At Yale, you can find someone passionate and enthusiastic and involved in just about any issue. For many of us, though, our school’s prevailing progressive political atmosphere can make us complacent.

I only realized this after I spent time with the Virginia Young Democrats (VAYD) this past weekend. On Saturday, I left Yale for Richmond to attend the Virginia Young Democrats Convention, where I had been invited to speak.

I wasn’t quite sure what to expect, but what I found was a sense of enthusiasm and a political community that is rare to come by in our blue-state bubble.

Heading down to the convention, however, I thought these Young Dems might be apathetic about the upcoming election. After all, I thought of Virginia as a state that usually goes red, a state with a very conservative governor, a state that began the recent assault on birth control when the state’s legislature proposed that women considering an abortion be subject to mandatory transvaginal ultrasounds — a state, in short, where being an outspoken Democrat might not make you too popular.

I couldn’t have been more wrong. I realized this when each delegate who spoke to the convention had the whole hall chanting a newly adopted motto: “Can’t stop, won’t stop.”

Though I had anticipated the VAYD would be a group of smart but apathetic and cynical kids, I realized that a group of Democrats like that wouldn’t get far in Virginia. I asked one delegate, a 20-year-old guy from Mechanicsville, Va., how he became a Democrat and about his experience as a Democrat in a typically conservative area. He said his mother was a Republican and he was brought up that way, but when he got interested in government, he realized that Democrats were “more accepting of many different kinds of people.” He said, too, that while he thought his generation was more liberal than prior ones, he still couldn’t talk comfortably about certain issues, like gay rights, among most Virginians.

But what really grabbed me was when he explained that he and his fellow Young Dems “have a deep sense of urgency because we know that if we do nothing, then we risk letting people have a very poor quality of life.”

I realized that I don’t feel this way most of the time, but I should. I’ve always been in an environment saturated with Democrats, and because we aren’t constantly challenged, we feel little urgency, we struggle to be enthusiastic and we can get lazy.

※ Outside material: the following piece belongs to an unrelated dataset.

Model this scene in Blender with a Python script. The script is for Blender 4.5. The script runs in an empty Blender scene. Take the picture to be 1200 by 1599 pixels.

Now, that’s not to say that some people at Yale aren’t excited by and invested in politics. But the sense of community, the level of urgency, the can’t-stop-won’t-stop attitude that I saw in Virginia is hard to find here. How could this be true at a university as progressive as ours in a state as blue as Connecticut? Consider that, if you are like me and strongly support gay marriage, at Yale, the so-called Gay Ivy, you might not feel like you are risking “letting people have a very poor quality of life” if you don’t fight for these rights. In Connecticut, recently ranked the best state in the country for women to live and work, the threat of mandatory invasive ultrasounds isn’t even on the horizon.

Perhaps that sense of urgency can be found among Republican organizations on campus. I wouldn’t know — though it would make sense — but my point is not that we need to be more like Virginia or that most Yalies are lazy. Rather, we should try to challenge ourselves to figure out what we really care about and then get excited about it together.

If what excites you is the Democratic Party and the 2012 election, great. If it’s environmental action, that’s great, too. No matter what political cause compels us, we should always feel as though it’s being threatened. We should use these causes, whatever they are, to bring people together and get each other excited about our role, so we feel like we can’t stop and won’t stop.